== Description of the task ==
Each line of the material must be returned exactly.

________

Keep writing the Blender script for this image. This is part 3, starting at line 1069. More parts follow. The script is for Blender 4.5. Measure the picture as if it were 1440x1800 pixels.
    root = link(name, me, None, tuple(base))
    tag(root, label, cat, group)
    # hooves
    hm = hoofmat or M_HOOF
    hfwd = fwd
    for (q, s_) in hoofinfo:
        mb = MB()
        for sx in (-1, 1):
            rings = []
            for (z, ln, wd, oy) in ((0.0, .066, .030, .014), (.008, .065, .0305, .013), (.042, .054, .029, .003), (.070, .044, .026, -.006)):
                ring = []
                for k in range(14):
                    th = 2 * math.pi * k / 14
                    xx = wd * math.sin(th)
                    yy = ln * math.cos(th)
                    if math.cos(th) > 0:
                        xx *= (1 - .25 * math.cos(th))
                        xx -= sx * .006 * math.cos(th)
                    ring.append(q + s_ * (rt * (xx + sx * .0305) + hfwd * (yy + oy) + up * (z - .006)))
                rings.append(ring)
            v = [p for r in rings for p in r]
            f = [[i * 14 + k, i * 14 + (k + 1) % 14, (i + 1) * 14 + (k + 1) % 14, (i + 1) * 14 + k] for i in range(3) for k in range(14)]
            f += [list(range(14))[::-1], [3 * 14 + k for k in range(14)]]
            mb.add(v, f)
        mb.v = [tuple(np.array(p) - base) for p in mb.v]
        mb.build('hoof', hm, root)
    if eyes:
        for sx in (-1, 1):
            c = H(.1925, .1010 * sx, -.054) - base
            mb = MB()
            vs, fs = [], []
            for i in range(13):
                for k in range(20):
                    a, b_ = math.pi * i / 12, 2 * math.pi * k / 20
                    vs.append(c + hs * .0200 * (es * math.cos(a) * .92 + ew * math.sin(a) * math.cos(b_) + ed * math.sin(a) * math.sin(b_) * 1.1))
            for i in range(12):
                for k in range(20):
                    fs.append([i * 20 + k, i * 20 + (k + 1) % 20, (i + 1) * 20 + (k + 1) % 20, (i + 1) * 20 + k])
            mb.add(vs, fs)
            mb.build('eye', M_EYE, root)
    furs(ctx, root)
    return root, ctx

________

== Result for this exercise ==
Keep writing the Blender script for this image. This is part 3, starting at line 1069. More parts follow. The script is for Blender 4.5. Measure the picture as if it were 1440x1800 pixels.
    root = link(name, me, None, tuple(base))
    tag(root, label, cat, group)
    # hooves
    hm = hoofmat or M_HOOF
    hfwd = fwd
    for (q, s_) in hoofinfo:
        mb = MB()
        for sx in (-1, 1):
            rings = []
            for (z, ln, wd, oy) in ((0.0, .066, .030, .014), (.008, .065, .0305, .013), (.042, .054, .029, .003), (.070, .044, .026, -.006)):
                ring = []
                for k in range(14):
                    th = 2 * math.pi * k / 14
                    xx = wd * math.sin(th)
                    yy = ln * math.cos(th)
                    if math.cos(th) > 0:
                        xx *= (1 - .25 * math.cos(th))
                        xx -= sx * .006 * math.cos(th)
                    ring.append(q + s_ * (rt * (xx + sx * .0305) + hfwd * (yy + oy) + up * (z - .006)))
                rings.append(ring)
            v = [p for r in rings for p in r]
            f = [[i * 14 + k, i * 14 + (k + 1) % 14, (i + 1) * 14 + (k + 1) % 14, (i + 1) * 14 + k] for i in range(3) for k in range(14)]
            f += [list(range(14))[::-1], [3 * 14 + k for k in range(14)]]
            mb.add(v, f)
        mb.v = [tuple(np.array(p) - base) for p in mb.v]
        mb.build('hoof', hm, root)
    if eyes:
        for sx in (-1, 1):
            c = H(.1925, .1010 * sx, -.054) - base
            mb = MB()
            vs, fs = [], []
            for i in range(13):
                for k in range(20):
                    a, b_ = math.pi * i / 12, 2 * math.pi * k / 20
                    vs.append(c + hs * .0200 * (es * math.cos(a) * .92 + ew * math.sin(a) * math.cos(b_) + ed * math.sin(a) * math.sin(b_) * 1.1))
            for i in range(12):
                for k in range(20):
                    fs.append([i * 20 + k, i * 20 + (k + 1) % 20, (i + 1) * 20 + (k + 1) % 20, (i + 1) * 20 + k])
            mb.add(vs, fs)
            mb.build('eye', M_EYE, root)
    furs(ctx, root)
    return root, ctx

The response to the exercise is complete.